6:35 a.m. Like 17 millions other Americans, you have asthma. But as you get out of bed you notice that you are breathing freely this morning. This is thanks in part to government clean air laws that reduce the air pollution that would otherwise greatly worsen your condition.

6:38 a.m. You go into the kitchen for breakfast. You pour some water into your coffeemaker. You simply take for granted that this water is safe to drink. But in fact you count on your city water department to constantly monitor the quality of your water and to immediately take measures to correct any potential problems with this vital resource.

6:39 a.m. You flip the switch on the coffee maker. There is no short in the outlet or in the electrical line and there is no resulting fire in your house. Why? Because when your house was being built, the electrical system had to be inspected to make sure it was properly installed – a service provided by your local government. And it was installed by an electrician who was licensed by your state government to ensure his competence and your safety.

6:45 a.m. You sit down to breakfast with your family. You are having eggs – a food that brings with it the possibility of salmonella poisoning, a serious food borne illness affecting tens of thousands of Americans every year. But the chance of you getting sick from these eggs has now been greatly reduced by a recently passed series of strict federal rules that apply to egg producers.
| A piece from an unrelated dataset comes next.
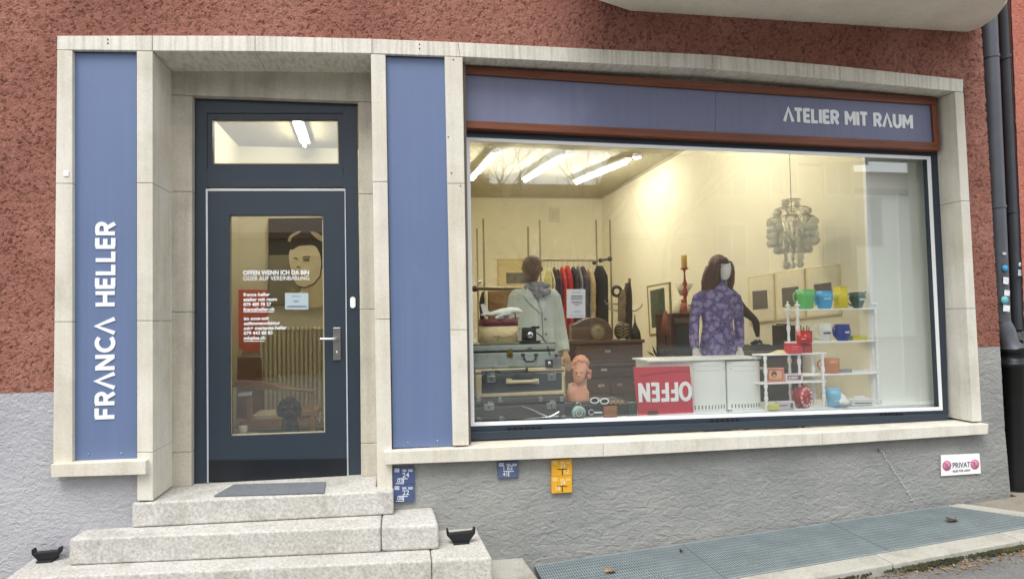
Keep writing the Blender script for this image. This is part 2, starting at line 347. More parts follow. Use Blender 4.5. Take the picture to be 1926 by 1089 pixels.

7:00 a.m. You go into your newly renovated bathroom – one of a number of amenities that you enjoy in your house. But the fact that you can even own your own house is something made possible by government. Think about this: “ownership” and “private property” are not things that exist in nature. These are legal constructs: things created by laws that are passed and enforced by government. You couldn’t even buy your home without a system of commercial laws concerning contracts and a government that ensures that sales contracts are enforced. So the fact that you live in your own home is, in part, a benefit of government and the rule of law.